The cardinal said the instruction was meant to help local tribunals function better and to ensure that they were acting in full conformity with the laws and doctrine of the Catholic Church regarding marriage.

"Even if this requires going against the current," Cardinal Herranz said, the dignity of marriage must be defended.

The Catholic Church's annulment process does not involve dissolving marriages, but determining whether a valid, indissoluble marriage existed from the beginning, he said.

In societies where there is a "divorce mentality," Cardinal Herranz said, "even the canonical process of nullity can easily be misunderstood, as if it were nothing other than a way to obtain a divorce with the apparent approval of the church."

Archbishop Domenico Sorrentino, secretary of the congregation for worship and sacraments, said, "No one, not even the pope" could dissolve a valid marriage.

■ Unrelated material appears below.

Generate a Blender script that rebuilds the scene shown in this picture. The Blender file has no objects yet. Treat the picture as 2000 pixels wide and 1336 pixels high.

Unlike a civil divorce proceeding, he said, the annulment process "does not aim at dissolving a valid marriage, even if it has failed irreparably, but at verifying the hypothesis that despite a formal celebration, it never existed because essential conditions were lacking."

Cardinal Herranz told reporters, "The present instruction confirms the need to place the question of the validity or nullity of the marriage of two faithful before a truly judicial process."

Some canon lawyers have criticized church annulment procedures as an excessively formal way of agreeing with a couple that the marriage has failed, he said. But because a Catholic marriage is a sacrament of the church, he said, allowing a couple in crisis simply to declare the nullity of their marriage "would obscure in practice the very sacramentality of matrimony."

Bishop Velasio De Paolis, secretary of the Apostolic Signature, said that in 2002, local church tribunals issued 46,092 decrees of nullity. Of those, almost 31,000 were issued in the United States and Canada, while close to 9,000 were issued in Europe.

While saying the tribunals "in some cases may be proceeding too rapidly," the bishop said the first reason for the large numbers is that with widespread secularism, even many Catholics do not understand the sacrament of marriage and are not in a position to enter into a valid marriage.

Second, he said, "a more precise understanding of the psychology of the human person" makes it easier for tribunals to identify situations in which the necessary level of consent was missing.

And third, he said, more and more Catholics who are divorced and would like to remarry in the church apply for an annulment.

Cardinal Herranz said the new instructions would not necessarily lead to a decreased number of annulments granted.

He said the instruction should help tribunals work "more efficiently and quickly," particularly because it should resolve many questions regarding procedure, allowing the tribunals to focus on the merits of the cases presented to them.

Cardinal Herranz and Archbishop Sorrentino called for a greater pastoral outreach to divorced and civilly remarried Catholics who, because they have not obtained an annulment, may not receive the Eucharist.

"This certainly must not legitimize divorce nor introduce it surreptitiously, making the annulment process a parallel and masked divorce proceeding," Archbishop Sorrentino said.

However, the archbishop said, the church has an obligation to provide special care to "persons wounded and suffering because of unhappy marriage situations."

Cardinal Herranz said divorced and civilly remarried Catholics "are not excommunicated" nor excluded from the Christian community, although they may not receive the Eucharist as long as "their sin persists and is known in the community where they want to receive."

At the same time, he said, "they can and must participate in the life of the church."